José Ramón Arreola, of the Tijuana Drug Rehabilitation Centre (CIRAD), informed BBC Mundo: "I have seen an increase of 300% in the number of children sent by the courts or who come here voluntarily to take part in our rehabilitation programmes."

This ex heroin addict lives the intense reality of life within the "sociological turbulence" of the borders.

I was able to see for myself this intensity and passion he has for his work during the evening I spent with him visiting several CIRAD centres. Occasionally I could read the frustration on his face ... except when he was interacting with the youngsters during break time as they played basketball in the yard.


José Ramón told me that the little ones, some as young as eight or nine, had become an important part of the internal market for the cartels - not only as consumers but also as dealers.

"The narcos use children to sell drugs in the streets because they don´t attract as much attention."

At one of the CIRAD centres I met a young girl who had started taking drugs at 13 years old and not long after that, started selling them. Before being sent for rehabilitation, she used marijuana, cocaine, methamphetamines and other illegal drugs.

She asked me to refer to her using the pseudonym of Nancy, for fear of reprisals.

It was hard for me to understand how this young middle class girl had got into this situation. She explained to me in detail.

"I used to sell drugs on the streets, not to earn money but to be able to get hold of the drugs I needed as a user."

"I found myself in the middle of shoot outs between the dealer I worked for and rival groups trying take over his turf."

According to official figures, some 3,000 people have died so far this year in acts of violence allegedly related to drug trafficking like those witnessed by Nancy. Of those deaths, more than 300 occurred in Tijuana.

The Press under threat

The Mexican journalists who cover drug trafficking are also familiar with fear.

The NGO, "Journalists without Frontiers", which defends the right of journalists to report freely, has put Mexico as the most dangerous place in the world for journalists, after Iraq.

During my visit to Tijuana I got to know several local reporters who closely cover these matters.

One of them, Odilón García, told me he had received a number of death threats during his twenty years in the profession. Some of them, he said, coming from official circles.

García, who works for the Televisa network, says he is disgusted by the lack of respect the traffickers show for human life, and he feels particular bad about the impact this culture is having on children.

"What kind of young people can we expect to raise when they are growing up in such a climate of violence?" he asks, before sharing with me a particularly harrowing story about an encounter he had recently with a boy.

The youngster was keen to meet Odilón because he had seen him on the television a few days previously. But apparently what mostly interested him was the theme of the report: the horrifying decapitation of four people. The boy talked about it as if it were something entertaining.
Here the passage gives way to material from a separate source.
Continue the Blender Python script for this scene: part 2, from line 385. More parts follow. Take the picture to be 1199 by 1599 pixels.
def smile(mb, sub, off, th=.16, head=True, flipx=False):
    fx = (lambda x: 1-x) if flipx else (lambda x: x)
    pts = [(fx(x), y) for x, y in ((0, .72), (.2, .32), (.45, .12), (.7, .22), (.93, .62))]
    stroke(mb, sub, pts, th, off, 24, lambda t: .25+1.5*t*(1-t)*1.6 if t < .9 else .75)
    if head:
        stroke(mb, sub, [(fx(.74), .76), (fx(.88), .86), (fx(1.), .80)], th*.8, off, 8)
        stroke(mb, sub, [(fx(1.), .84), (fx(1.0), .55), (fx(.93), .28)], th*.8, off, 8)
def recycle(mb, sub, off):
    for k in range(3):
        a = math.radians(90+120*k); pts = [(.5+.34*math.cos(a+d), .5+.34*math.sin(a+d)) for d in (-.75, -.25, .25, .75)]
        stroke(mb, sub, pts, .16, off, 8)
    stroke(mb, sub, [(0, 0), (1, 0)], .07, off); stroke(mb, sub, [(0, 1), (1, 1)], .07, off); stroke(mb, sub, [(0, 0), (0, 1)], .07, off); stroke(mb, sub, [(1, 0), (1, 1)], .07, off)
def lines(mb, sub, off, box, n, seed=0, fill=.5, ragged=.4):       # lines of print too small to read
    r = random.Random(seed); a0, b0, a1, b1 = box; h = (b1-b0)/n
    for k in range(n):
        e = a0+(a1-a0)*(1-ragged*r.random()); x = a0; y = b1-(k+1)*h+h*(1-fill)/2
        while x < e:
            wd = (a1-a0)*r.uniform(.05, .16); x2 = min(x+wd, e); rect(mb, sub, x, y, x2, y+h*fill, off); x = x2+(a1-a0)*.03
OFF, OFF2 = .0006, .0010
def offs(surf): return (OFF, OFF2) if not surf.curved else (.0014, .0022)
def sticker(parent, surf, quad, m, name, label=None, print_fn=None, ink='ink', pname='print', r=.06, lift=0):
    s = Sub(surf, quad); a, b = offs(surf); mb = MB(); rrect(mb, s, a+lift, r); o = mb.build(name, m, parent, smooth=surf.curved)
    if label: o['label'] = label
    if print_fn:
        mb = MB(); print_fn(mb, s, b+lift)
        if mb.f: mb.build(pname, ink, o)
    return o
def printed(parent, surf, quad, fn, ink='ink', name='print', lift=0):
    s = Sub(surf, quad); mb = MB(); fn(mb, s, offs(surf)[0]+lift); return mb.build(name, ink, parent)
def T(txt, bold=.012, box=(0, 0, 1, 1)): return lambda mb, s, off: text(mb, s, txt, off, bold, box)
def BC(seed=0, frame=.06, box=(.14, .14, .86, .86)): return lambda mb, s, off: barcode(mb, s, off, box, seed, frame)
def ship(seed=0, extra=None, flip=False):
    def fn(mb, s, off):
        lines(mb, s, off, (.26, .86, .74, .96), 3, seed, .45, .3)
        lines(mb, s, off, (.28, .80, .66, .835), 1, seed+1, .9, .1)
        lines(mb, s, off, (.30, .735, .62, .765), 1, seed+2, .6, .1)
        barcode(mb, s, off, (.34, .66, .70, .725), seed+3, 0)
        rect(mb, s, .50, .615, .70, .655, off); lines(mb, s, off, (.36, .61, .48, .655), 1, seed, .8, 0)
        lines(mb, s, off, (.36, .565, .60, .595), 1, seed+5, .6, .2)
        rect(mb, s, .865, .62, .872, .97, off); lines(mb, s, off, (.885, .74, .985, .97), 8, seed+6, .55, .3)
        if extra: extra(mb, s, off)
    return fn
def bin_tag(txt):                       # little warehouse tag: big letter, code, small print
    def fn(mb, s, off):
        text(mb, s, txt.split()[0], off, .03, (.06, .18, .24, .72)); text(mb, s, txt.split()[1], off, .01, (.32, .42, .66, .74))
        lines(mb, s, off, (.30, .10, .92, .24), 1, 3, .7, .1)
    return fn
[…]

For Odilón García, the reaction was an indication of the worrying loss of innocence, of that young boy and a whole generation.

Asked about the deployment of troops to combat drug trafficking, the journalist believes "it is a necessary measure, but it should only be a temporary, not a permanent one."

"The real solution will require a radical change in the way we live and how we see things in Mexico."

And he concluded: "We will need a greater understanding of our reality. Now that will be an important battle."